Given material >>
-- Start --

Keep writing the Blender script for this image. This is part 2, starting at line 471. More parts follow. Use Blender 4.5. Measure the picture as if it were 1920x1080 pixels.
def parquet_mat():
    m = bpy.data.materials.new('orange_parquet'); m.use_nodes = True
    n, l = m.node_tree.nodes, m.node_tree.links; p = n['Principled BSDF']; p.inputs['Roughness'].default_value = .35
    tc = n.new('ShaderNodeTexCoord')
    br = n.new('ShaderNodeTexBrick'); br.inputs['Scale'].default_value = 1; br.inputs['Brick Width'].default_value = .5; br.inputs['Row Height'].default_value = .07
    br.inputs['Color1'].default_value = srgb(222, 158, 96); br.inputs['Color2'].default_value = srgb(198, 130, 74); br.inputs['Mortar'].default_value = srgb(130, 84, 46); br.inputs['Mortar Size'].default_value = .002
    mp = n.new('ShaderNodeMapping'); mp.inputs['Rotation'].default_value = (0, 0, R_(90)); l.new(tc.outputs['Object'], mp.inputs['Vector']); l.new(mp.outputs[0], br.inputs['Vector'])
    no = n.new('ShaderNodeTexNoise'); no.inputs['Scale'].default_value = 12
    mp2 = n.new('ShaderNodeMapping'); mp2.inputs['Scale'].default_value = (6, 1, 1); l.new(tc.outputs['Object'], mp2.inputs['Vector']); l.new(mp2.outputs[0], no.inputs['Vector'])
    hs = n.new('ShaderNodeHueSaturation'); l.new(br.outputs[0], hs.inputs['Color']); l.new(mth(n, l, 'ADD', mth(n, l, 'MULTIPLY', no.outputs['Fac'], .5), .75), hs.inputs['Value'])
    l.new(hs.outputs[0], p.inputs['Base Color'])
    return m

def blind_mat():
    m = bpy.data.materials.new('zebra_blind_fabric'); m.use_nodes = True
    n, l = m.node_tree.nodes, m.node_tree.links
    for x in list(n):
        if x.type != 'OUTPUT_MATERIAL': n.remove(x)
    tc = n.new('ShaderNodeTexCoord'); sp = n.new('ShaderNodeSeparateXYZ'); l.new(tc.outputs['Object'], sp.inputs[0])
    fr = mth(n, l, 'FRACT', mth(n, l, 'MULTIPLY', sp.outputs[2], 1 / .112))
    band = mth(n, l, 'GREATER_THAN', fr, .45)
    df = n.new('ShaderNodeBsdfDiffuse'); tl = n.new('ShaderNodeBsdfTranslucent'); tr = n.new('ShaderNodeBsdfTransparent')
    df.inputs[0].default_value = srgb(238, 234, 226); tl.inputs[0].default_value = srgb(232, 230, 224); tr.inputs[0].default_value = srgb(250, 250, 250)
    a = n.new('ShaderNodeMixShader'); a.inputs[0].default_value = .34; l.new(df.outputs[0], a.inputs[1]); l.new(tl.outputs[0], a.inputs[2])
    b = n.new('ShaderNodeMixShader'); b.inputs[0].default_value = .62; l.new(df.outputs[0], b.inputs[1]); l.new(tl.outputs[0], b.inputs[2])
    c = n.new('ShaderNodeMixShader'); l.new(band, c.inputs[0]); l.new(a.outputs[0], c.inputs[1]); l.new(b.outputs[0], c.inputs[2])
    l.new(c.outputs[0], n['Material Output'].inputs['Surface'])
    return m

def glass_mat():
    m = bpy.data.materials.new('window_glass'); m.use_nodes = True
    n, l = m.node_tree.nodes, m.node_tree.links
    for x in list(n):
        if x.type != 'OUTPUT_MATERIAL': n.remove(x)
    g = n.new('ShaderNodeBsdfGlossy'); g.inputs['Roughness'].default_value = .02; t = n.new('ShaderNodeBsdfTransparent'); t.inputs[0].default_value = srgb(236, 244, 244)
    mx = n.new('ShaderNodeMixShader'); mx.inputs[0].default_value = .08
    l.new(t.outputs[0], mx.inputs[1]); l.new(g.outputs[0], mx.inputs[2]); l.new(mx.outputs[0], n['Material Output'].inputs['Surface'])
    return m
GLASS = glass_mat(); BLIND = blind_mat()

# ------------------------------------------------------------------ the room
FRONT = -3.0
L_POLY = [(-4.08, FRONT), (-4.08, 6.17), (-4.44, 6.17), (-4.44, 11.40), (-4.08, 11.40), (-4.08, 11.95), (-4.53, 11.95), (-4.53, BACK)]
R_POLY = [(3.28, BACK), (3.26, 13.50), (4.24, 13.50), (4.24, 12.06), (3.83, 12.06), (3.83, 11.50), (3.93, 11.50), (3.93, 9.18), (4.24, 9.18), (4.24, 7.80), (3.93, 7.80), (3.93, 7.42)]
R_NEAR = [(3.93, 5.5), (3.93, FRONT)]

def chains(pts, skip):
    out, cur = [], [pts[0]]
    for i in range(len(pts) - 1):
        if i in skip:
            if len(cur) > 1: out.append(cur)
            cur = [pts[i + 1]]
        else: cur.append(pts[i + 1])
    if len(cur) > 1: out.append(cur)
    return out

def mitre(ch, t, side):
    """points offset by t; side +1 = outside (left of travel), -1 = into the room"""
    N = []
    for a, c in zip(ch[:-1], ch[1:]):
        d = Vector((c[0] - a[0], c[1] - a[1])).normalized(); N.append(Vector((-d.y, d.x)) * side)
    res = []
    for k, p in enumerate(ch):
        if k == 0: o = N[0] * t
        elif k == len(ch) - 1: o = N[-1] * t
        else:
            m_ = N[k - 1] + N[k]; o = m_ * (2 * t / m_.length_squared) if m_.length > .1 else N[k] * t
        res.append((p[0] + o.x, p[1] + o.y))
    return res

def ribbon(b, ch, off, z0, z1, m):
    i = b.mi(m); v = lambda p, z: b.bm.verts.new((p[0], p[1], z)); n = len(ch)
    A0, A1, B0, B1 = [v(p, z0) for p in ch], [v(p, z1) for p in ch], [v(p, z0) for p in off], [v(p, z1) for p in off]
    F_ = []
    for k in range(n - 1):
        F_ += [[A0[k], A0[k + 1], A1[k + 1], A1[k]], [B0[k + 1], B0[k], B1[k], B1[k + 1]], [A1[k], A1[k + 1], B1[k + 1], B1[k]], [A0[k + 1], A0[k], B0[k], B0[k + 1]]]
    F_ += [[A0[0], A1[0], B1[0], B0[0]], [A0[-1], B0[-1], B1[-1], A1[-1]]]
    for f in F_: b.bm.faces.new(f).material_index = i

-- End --

Each line must be given again exactly as written above.

The response >>
Keep writing the Blender script for this image. This is part 2, starting at line 471. More parts follow. Use Blender 4.5. Measure the picture as if it were 1920x1080 pixels.
def parquet_mat():
    m = bpy.data.materials.new('orange_parquet'); m.use_nodes = True
    n, l = m.node_tree.nodes, m.node_tree.links; p = n['Principled BSDF']; p.inputs['Roughness'].default_value = .35
    tc = n.new('ShaderNodeTexCoord')
    br = n.new('ShaderNodeTexBrick'); br.inputs['Scale'].default_value = 1; br.inputs['Brick Width'].default_value = .5; br.inputs['Row Height'].default_value = .07
    br.inputs['Color1'].default_value = srgb(222, 158, 96); br.inputs['Color2'].default_value = srgb(198, 130, 74); br.inputs['Mortar'].default_value = srgb(130, 84, 46); br.inputs['Mortar Size'].default_value = .002
    mp = n.new('ShaderNodeMapping'); mp.inputs['Rotation'].default_value = (0, 0, R_(90)); l.new(tc.outputs['Object'], mp.inputs['Vector']); l.new(mp.outputs[0], br.inputs['Vector'])
    no = n.new('ShaderNodeTexNoise'); no.inputs['Scale'].default_value = 12
    mp2 = n.new('ShaderNodeMapping'); mp2.inputs['Scale'].default_value = (6, 1, 1); l.new(tc.outputs['Object'], mp2.inputs['Vector']); l.new(mp2.outputs[0], no.inputs['Vector'])
    hs = n.new('ShaderNodeHueSaturation'); l.new(br.outputs[0], hs.inputs['Color']); l.new(mth(n, l, 'ADD', mth(n, l, 'MULTIPLY', no.outputs['Fac'], .5), .75), hs.inputs['Value'])
    l.new(hs.outputs[0], p.inputs['Base Color'])
    return m

def blind_mat():
    m = bpy.data.materials.new('zebra_blind_fabric'); m.use_nodes = True
    n, l = m.node_tree.nodes, m.node_tree.links
    for x in list(n):
        if x.type != 'OUTPUT_MATERIAL': n.remove(x)
    tc = n.new('ShaderNodeTexCoord'); sp = n.new('ShaderNodeSeparateXYZ'); l.new(tc.outputs['Object'], sp.inputs[0])
    fr = mth(n, l, 'FRACT', mth(n, l, 'MULTIPLY', sp.outputs[2], 1 / .112))
    band = mth(n, l, 'GREATER_THAN', fr, .45)
    df = n.new('ShaderNodeBsdfDiffuse'); tl = n.new('ShaderNodeBsdfTranslucent'); tr = n.new('ShaderNodeBsdfTransparent')
    df.inputs[0].default_value = srgb(238, 234, 226); tl.inputs[0].default_value = srgb(232, 230, 224); tr.inputs[0].default_value = srgb(250, 250, 250)
    a = n.new('ShaderNodeMixShader'); a.inputs[0].default_value = .34; l.new(df.outputs[0], a.inputs[1]); l.new(tl.outputs[0], a.inputs[2])
    b = n.new('ShaderNodeMixShader'); b.inputs[0].default_value = .62; l.new(df.outputs[0], b.inputs[1]); l.new(tl.outputs[0], b.inputs[2])
    c = n.new('ShaderNodeMixShader'); l.new(band, c.inputs[0]); l.new(a.outputs[0], c.inputs[1]); l.new(b.outputs[0], c.inputs[2])
    l.new(c.outputs[0], n['Material Output'].inputs['Surface'])
    return m

def glass_mat():
    m = bpy.data.materials.new('window_glass'); m.use_nodes = True
    n, l = m.node_tree.nodes, m.node_tree.links
    for x in list(n):
        if x.type != 'OUTPUT_MATERIAL': n.remove(x)
    g = n.new('ShaderNodeBsdfGlossy'); g.inputs['Roughness'].default_value = .02; t = n.new('ShaderNodeBsdfTransparent'); t.inputs[0].default_value = srgb(236, 244, 244)
    mx = n.new('ShaderNodeMixShader'); mx.inputs[0].default_value = .08
    l.new(t.outputs[0], mx.inputs[1]); l.new(g.outputs[0], mx.inputs[2]); l.new(mx.outputs[0], n['Material Output'].inputs['Surface'])
    return m
GLASS = glass_mat(); BLIND = blind_mat()

# ------------------------------------------------------------------ the room
FRONT = -3.0
L_POLY = [(-4.08, FRONT), (-4.08, 6.17), (-4.44, 6.17), (-4.44, 11.40), (-4.08, 11.40), (-4.08, 11.95), (-4.53, 11.95), (-4.53, BACK)]
R_POLY = [(3.28, BACK), (3.26, 13.50), (4.24, 13.50), (4.24, 12.06), (3.83, 12.06), (3.83, 11.50), (3.93, 11.50), (3.93, 9.18), (4.24, 9.18), (4.24, 7.80), (3.93, 7.80), (3.93, 7.42)]
R_NEAR = [(3.93, 5.5), (3.93, FRONT)]

def chains(pts, skip):
    out, cur = [], [pts[0]]
    for i in range(len(pts) - 1):
        if i in skip:
            if len(cur) > 1: out.append(cur)
            cur = [pts[i + 1]]
        else: cur.append(pts[i + 1])
    if len(cur) > 1: out.append(cur)
    return out

def mitre(ch, t, side):
    """points offset by t; side +1 = outside (left of travel), -1 = into the room"""
    N = []
    for a, c in zip(ch[:-1], ch[1:]):
        d = Vector((c[0] - a[0], c[1] - a[1])).normalized(); N.append(Vector((-d.y, d.x)) * side)
    res = []
    for k, p in enumerate(ch):
        if k == 0: o = N[0] * t
        elif k == len(ch) - 1: o = N[-1] * t
        else:
            m_ = N[k - 1] + N[k]; o = m_ * (2 * t / m_.length_squared) if m_.length > .1 else N[k] * t
        res.append((p[0] + o.x, p[1] + o.y))
    return res

def ribbon(b, ch, off, z0, z1, m):
    i = b.mi(m); v = lambda p, z: b.bm.verts.new((p[0], p[1], z)); n = len(ch)
    A0, A1, B0, B1 = [v(p, z0) for p in ch], [v(p, z1) for p in ch], [v(p, z0) for p in off], [v(p, z1) for p in off]
    F_ = []
    for k in range(n - 1):
        F_ += [[A0[k], A0[k + 1], A1[k + 1], A1[k]], [B0[k + 1], B0[k], B1[k], B1[k + 1]], [A1[k], A1[k + 1], B1[k + 1], B1[k]], [A0[k + 1], A0[k], B0[k], B0[k + 1]]]
    F_ += [[A0[0], A1[0], B1[0], B0[0]], [A0[-1], B0[-1], B1[-1], A1[-1]]]
    for f in F_: b.bm.faces.new(f).material_index = i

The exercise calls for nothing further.